[SHORT EXERCISE]
Take from the listing each line that has the string "this".

[SOURCE DATA]
——————————

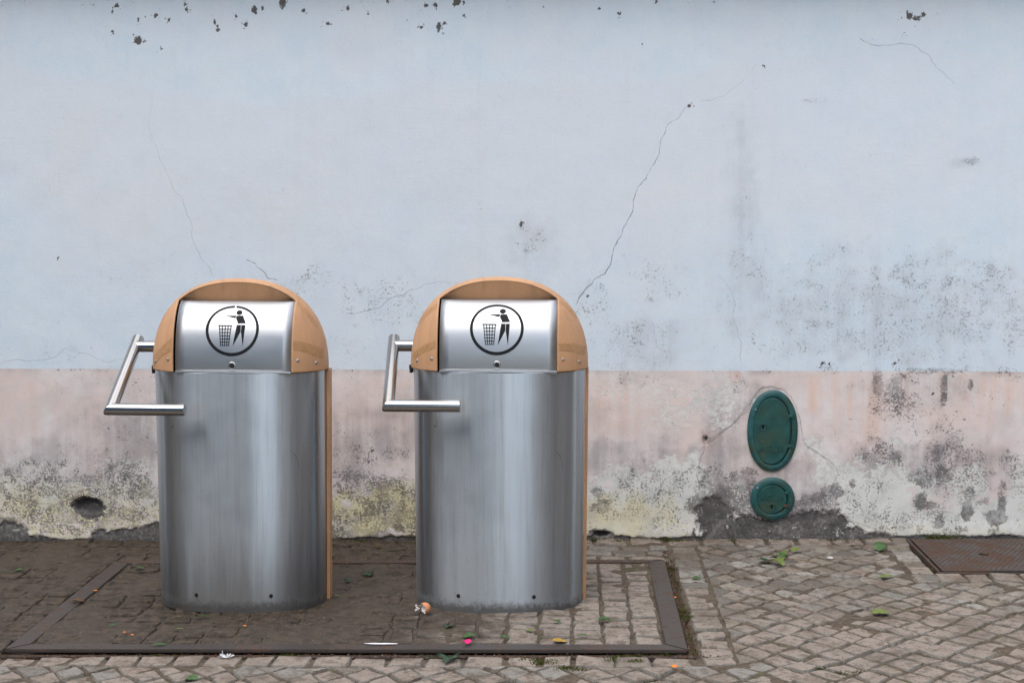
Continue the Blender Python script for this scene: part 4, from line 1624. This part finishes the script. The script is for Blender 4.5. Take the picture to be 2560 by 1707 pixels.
def lettering(parent, txt, size, loc, mat):
    cu = bpy.data.curves.new('lettering', 'FONT')
    cu.body = txt
    cu.size = size
    cu.extrude = .0022
    cu.bevel_depth = .0004
    cu.align_x = 'CENTER'
    cu.align_y = 'CENTER'
    cu.space_character = 1.08
    tmp = bpy.data.objects.new('lettering', cu)
    COL.objects.link(tmp)
    me = bpy.data.meshes.new_from_object(tmp.evaluated_get(bpy.context.evaluated_depsgraph_get()))
    bpy.data.objects.remove(tmp)
    o = link('lettering', me, mat, parent)
    o.location = loc
    o.rotation_euler = (R(90), 0, 0)
    return o


def meter_cover(name, label, px, rx, rz, ix, iz, ioff, keyoff, txtoff, size, e):
    c = on_wall(*px)
    root = empty(name, (c[0], WY - .004, c[2]), label, 'meter cover', 'green water meter covers on the wall')
    bm = bmesh.new()
    add_dish(bm, 0, 0, [(0, .02), (0, -.002), (.004, -.005), (.014, -.0075), (min(rx - ix, rz - iz) - .010, -.0078), (min(rx - ix, rz - iz) - .0015, -.006), (min(rx - ix, rz - iz), .006)], rx, rz, e)
    sharp(from_bm('frame', bm, M['green_frame'], root), 40)
    dx, dz = ioff
    bm = bmesh.new()
    add_dish(bm, dx, dz, [(.0, .004), (.0, -.0075), (.0015, -.0098), (.004, -.0102), (.008, -.0096), (.03, -.0100)], ix - .002, iz - .002, e)
    d = sharp(from_bm('door', bm, M['green'], root), 40)
    d.rotation_euler = (R(1.6), 0, R(-.8))
    # keyhole
    bm = bmesh.new()
    k = Vector((keyoff[0], -.0095, keyoff[1]))
    add_lathe(bm, k, (0, -1, 0), [(0, .017), (.002, .0165), (.0025, .0145), (.0015, .013), (.0018, 0)], 28)
    sharp(from_bm('escutcheon', bm, M['green'], d), 40)
    bm = bmesh.new()
    add_box(bm, (k.x, k.y - .0018, k.z), (.006, .003, .020), .001)
    add_lathe(bm, k + Vector((0, 0, .006)), (0, -1, 0), [(.001, .0048), (.0036, .0046), (.0036, 0)], 14)
    from_bm('keyhole', bm, M['black'], d)
    lettering(d, 'AGUA', size, (txtoff[0], -.0100, txtoff[1]), M['green'])
    # hinge side
    for s in (1, -1):
        hz = s * iz * .44 + dz * .3
        bm = bmesh.new()
        add_lathe(bm, (ix + .004, -.009, hz - .009), (0, 0, 1), [(0, 0), (0, .0055), (.018, .0055), (.018, 0)], 14)
        add_box(bm, (ix - .006, -.0095, hz), (.02, .006, .014), .0015)
        sharp(from_bm('hinge', bm, M['bar_rust'] if (s < 0 and rz < .12) else M['green'], root), 40)
    bm = bmesh.new()
    add_lathe(bm, (ix + .004, -.008, -iz * .44), (0, 0, 1), [(0, 0), (0, .003), (iz * .88, .003), (iz * .88, 0)], 10)
    from_bm('hinge_pin', bm, M['green'], root)
    screw('screw', root, (-rx * .70, -.011, rz * .52), (0, -1, 0), .005, M['zinc'])
    return root


meter_cover('meter_cover', 'tall oval green iron water cover set into the pink wall', (1931, 1076), .110, .180, .082, .150, (-.004, -.001), (-.043, .017), (-.002, -.078), .040, 2.1)
meter_cover('meter_cover', 'small round green iron water cover low on the wall', (1931, 1246), .0965, .0960, .066, .066, (-.004, -.001), (-.004, -.036), (-.002, .006), .036, 2.0)

# ================================================================== IRON ACCESS COVER
ac = empty('access_cover', (2.0, -.33, gz(2.0)), 'rusty brown iron access cover let into the paving against the wall', 'access cover')
off = Vector((-2.0, .33, 0))
bm = bmesh.new()
zt = PAVE + .006
c_ = [(PX0 + .022, PY0 + .004), (PX1, PY0 + .004), (PX1, PY1), (PX0 + .022, PY1)]
hole_c, hole_r = (on_ground(2460, 1383)[0], on_ground(2460, 1383)[1]), .02
# lid with a real opening for the lifting key
n = 24
outer = []
for k in range(n):
    a = 2 * math.pi * k / n
    dx, dy = math.cos(a), math.sin(a)
    ts = []
    for lim, comp, hc in ((c_[1][0], dx, hole_c[0]), (c_[0][0], dx, hole_c[0]), (c_[2][1], dy, hole_c[1]), (c_[0][1], dy, hole_c[1])):
        if abs(comp) > 1e-9:
            t = (lim - hc) / comp
            if t > 0:
                ts.append(t)
    t = min(ts)
    outer.append((hole_c[0] + dx * t, hole_c[1] + dy * t))
ro = [bm.verts.new((p[0] + off.x, p[1] + off.y, zt + gz(p[0] - 2.0))) for p in outer]
ri = [bm.verts.new((hole_c[0] + off.x + hole_r * 1.15 * math.cos(2 * math.pi * k / n), hole_c[1] + off.y + hole_r * math.sin(2 * math.pi * k / n), zt + gz(hole_c[0] - 2.0))) for k in range(n)]
rd = [bm.verts.new((v.co.x, v.co.y, v.co.z - .03)) for v in ri]
corners = [bm.verts.new((p[0] + off.x, p[1] + off.y, zt + gz(p[0] - 2.0))) for p in c_]
for k in range(n):
    k2 = (k + 1) % n
    bm.faces.new((ro[k], ro[k2], ri[k2], ri[k]))
    bm.faces.new((ri[k], ri[k2], rd[k2], rd[k]))
bm.faces.new(rd)
bmesh.ops.convex_hull  # corners are closed by the skirt below
for cv in corners:
    near = sorted(range(n), key=lambda k: (Vector((ro[k].co.x, ro[k].co.y)) - Vector((cv.co.x, cv.co.y))).length)[:6]
    for k in range(n):
        k2 = (k + 1) % n
        a_, b_ = ro[k].co, ro[k2].co
        if abs(a_.x - b_.x) > 1e-4 and abs(a_.y - b_.y) > 1e-4:
            # the edge that cuts this corner off
            if (abs(a_.x - cv.co.x) < 1e-4 or abs(a_.y - cv.co.y) < 1e-4) and (abs(b_.x - cv.co.x) < 1e-4 or abs(b_.y - cv.co.y) < 1e-4):
                bm.faces.new((ro[k], cv, ro[k2]))
lid = from_bm('lid', bm, M['plate'], ac)
# front and side skirt of the lid
bm = bmesh.new()
sk = [(PX0 + .022, PY1), (PX0 + .022, PY0 + .004), (PX1, PY0 + .004)]
for (p, q) in zip(sk, sk[1:]):
    v = [bm.verts.new((p[0] + off.x, p[1] + off.y, zt + gz(p[0] - 2) - h)) for h in (0, .02)] + [bm.verts.new((q[0] + off.x, q[1] + off.y, zt + gz(q[0] - 2) - h)) for h in (.02, 0)]
    bm.faces.new(v)
from_bm('lid_edge', bm, M['plate'], ac)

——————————

[PROBLEM SOLUTION]
Continue the Blender Python script for this scene: part 4, from line 1624. This part finishes the script. The script is for Blender 4.5. Take the picture to be 2560 by 1707 pixels.
            # the edge that cuts this corner off